The Pleasures And Sorrows Of Work: Alain de Botton

The nature of work, at least in the developed countries, has changed dramatically over the last century. We live in increasingly complex societies which deliver apparently simple solutions to the complex problems of everyday life.

We go to supermarkets which have a vast array of products from all over the world; our financiers develop a constellation of financial products that soar and then crash; we have power and water delivered to homes without really knowing how; an artist spends a lifetime creating works that may have mass or only arcane appeal; thousands of ships come and go to our ports crewed by thousands, unloaded by thousands – all invisible to us.

The work we do tends to define who we are yet how many of us make active, informed choices in what our ‘line of work’ will be? Alain De Botton compellingly examines the world of work and how it intersects with our lives.

De Botton travels into different industries to see how they and the people in them work.

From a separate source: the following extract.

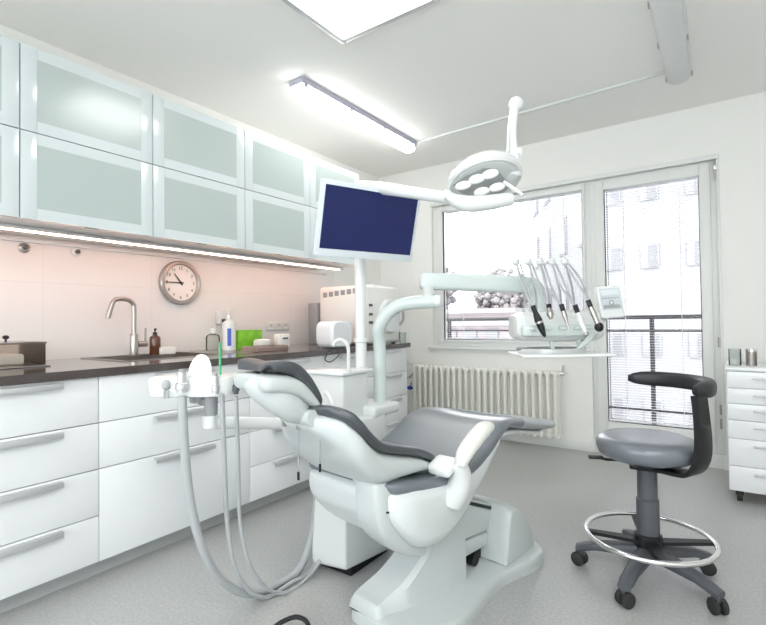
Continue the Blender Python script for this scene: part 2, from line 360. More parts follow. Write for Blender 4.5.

It is a fascinating and strangely thought-provoking exercise – do we ever think how a restaurant can serve (in the evening) oysters harvested in Tasmania in the morning, or how the vast wholesale food markets deliver to us, day in and day out?

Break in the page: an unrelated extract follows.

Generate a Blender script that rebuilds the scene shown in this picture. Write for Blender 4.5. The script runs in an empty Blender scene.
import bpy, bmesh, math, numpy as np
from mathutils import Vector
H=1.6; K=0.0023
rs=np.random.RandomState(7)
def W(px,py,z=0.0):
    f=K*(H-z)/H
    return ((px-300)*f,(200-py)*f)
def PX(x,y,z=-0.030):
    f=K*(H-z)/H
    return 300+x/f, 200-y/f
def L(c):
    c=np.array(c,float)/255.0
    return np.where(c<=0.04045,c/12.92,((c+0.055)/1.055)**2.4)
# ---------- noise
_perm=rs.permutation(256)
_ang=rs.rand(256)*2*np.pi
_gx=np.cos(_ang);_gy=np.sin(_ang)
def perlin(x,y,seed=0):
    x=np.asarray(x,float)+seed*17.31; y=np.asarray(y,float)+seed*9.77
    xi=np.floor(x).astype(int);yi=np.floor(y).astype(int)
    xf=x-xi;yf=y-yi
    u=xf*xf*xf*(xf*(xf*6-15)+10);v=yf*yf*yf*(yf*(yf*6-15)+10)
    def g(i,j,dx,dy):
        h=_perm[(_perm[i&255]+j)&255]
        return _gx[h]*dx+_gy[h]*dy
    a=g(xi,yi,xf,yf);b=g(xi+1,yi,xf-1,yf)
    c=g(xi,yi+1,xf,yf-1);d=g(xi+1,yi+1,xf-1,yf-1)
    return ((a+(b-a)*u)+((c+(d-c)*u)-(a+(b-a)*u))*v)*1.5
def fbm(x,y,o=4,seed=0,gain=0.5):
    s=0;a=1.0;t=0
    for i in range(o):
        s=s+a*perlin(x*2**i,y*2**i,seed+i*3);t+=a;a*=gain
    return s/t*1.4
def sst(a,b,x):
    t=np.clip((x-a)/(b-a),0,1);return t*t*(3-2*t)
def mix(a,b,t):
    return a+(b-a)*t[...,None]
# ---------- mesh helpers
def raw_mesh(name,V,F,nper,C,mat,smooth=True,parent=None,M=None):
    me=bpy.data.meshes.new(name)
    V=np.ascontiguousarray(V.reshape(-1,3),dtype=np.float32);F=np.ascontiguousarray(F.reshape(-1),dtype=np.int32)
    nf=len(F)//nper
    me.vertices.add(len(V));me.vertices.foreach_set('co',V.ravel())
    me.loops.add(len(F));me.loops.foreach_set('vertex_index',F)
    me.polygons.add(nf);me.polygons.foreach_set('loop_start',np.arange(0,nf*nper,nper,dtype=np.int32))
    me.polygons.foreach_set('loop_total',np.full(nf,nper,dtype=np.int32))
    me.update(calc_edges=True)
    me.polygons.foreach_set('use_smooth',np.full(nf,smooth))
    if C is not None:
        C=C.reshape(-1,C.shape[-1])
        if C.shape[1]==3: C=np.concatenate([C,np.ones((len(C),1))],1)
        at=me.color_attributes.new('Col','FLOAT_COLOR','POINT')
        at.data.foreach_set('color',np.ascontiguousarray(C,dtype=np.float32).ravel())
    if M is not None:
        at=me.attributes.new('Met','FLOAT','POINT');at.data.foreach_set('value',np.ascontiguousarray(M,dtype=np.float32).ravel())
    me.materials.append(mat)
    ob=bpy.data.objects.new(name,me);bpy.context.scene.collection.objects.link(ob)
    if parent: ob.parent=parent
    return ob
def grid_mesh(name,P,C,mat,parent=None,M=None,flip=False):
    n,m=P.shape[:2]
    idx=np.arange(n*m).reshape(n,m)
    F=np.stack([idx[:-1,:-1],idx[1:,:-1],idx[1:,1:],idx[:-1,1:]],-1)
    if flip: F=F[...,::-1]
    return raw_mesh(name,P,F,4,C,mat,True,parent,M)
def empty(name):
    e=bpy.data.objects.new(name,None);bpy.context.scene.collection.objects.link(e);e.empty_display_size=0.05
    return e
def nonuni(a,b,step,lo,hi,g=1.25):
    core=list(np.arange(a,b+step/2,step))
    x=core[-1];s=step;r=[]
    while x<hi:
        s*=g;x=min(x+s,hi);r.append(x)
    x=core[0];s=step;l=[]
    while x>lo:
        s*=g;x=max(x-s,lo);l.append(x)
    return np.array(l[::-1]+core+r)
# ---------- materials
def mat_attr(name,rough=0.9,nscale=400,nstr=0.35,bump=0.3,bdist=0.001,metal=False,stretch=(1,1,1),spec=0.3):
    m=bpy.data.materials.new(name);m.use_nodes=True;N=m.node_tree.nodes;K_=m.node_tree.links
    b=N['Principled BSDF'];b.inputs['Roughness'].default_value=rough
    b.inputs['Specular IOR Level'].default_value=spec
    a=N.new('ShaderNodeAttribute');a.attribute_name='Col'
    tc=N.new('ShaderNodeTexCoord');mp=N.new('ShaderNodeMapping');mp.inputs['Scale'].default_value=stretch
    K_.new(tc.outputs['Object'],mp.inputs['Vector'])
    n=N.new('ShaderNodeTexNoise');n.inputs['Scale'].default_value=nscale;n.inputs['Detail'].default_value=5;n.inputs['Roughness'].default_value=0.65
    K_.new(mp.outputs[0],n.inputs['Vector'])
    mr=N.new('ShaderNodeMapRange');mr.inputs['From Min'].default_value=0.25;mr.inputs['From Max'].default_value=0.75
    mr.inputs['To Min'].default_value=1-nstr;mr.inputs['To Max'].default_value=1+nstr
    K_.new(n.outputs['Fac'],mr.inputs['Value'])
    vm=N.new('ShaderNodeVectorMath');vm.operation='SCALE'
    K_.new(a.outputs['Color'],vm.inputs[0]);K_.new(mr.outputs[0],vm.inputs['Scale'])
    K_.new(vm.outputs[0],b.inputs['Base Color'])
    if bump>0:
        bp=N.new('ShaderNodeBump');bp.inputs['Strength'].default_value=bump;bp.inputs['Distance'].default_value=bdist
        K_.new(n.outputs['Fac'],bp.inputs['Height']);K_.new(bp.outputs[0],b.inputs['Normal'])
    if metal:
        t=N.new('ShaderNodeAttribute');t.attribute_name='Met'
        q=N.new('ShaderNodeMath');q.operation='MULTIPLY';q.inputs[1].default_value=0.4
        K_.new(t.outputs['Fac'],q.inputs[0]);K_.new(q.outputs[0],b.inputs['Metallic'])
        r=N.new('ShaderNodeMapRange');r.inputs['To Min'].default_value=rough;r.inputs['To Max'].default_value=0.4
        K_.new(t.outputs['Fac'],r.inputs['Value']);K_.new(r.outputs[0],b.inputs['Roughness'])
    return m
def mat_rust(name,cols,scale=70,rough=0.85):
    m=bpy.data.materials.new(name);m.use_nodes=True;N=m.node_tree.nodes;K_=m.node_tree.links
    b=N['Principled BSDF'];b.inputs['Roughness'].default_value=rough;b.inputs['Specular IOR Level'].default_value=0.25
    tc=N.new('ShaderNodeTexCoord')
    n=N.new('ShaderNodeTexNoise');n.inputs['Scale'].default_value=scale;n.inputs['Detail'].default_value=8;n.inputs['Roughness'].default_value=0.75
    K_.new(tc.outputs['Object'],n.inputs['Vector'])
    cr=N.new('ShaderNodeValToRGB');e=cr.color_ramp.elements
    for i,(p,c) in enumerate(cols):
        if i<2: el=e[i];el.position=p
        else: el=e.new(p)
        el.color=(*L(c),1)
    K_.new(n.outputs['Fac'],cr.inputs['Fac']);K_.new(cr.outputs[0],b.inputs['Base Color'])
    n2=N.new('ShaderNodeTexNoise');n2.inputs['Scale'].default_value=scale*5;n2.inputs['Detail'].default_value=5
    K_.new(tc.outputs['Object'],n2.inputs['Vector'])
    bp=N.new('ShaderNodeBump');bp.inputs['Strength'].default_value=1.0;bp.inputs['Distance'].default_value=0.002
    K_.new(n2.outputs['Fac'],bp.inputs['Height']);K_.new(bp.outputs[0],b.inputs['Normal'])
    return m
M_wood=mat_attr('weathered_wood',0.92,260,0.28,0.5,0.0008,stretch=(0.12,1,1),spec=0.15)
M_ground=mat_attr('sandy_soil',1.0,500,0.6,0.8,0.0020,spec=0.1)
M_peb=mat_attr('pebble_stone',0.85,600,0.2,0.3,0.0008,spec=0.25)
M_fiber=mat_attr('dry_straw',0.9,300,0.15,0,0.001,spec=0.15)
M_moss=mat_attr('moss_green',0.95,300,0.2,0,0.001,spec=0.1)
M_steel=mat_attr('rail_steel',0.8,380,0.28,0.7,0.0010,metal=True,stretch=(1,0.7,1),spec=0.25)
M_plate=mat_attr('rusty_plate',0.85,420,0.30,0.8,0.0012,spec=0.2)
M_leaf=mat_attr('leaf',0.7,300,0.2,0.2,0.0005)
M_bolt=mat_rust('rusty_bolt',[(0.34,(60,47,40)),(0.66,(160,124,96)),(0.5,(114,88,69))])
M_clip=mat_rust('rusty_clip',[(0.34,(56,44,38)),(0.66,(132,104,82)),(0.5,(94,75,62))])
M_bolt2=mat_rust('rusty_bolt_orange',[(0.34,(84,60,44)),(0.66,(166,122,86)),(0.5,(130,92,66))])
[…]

What is the dynamic created when a biscuit company launches a new biscuit – and what constitutes ‘meaningful’ work? What is its impact when it is ‘stretched and subdivided across five thousand lives and half a dozen manufacturing sites’?

In another study, he comes across painter Mark Taylor, who spends five years working, painting a single oak tree; at the end of five years he sell four paintings (one to a couple in Melbourne – are you reading this?) In contrast to the biscuit maker, Taylor has made sacrifices for the sake of ‘creating objects that are more graceful and intelligent than we normally manage to be’.

In another encounter, he meets a Scottish engineer who installs electricity pylons and in his spare time was a founding member of the Pylon Appreciation Society, and who takes De Botton on a tour of the pylons that link London to a nuclear plant on the Kent coast. With Ian, ‘we had experienced things together that would be hard to share with others’.

In the end, our work distracts us, makes our world partially manageable, at times gives us a sense of accomplishment, puts food on our tables and as De Botton says, keeps us out of trouble.

Most of us work or have worked – De Botton provides a fascinating diversion, but perhaps not the answers. Regardless, diversion or not, it’s absolutely compelling.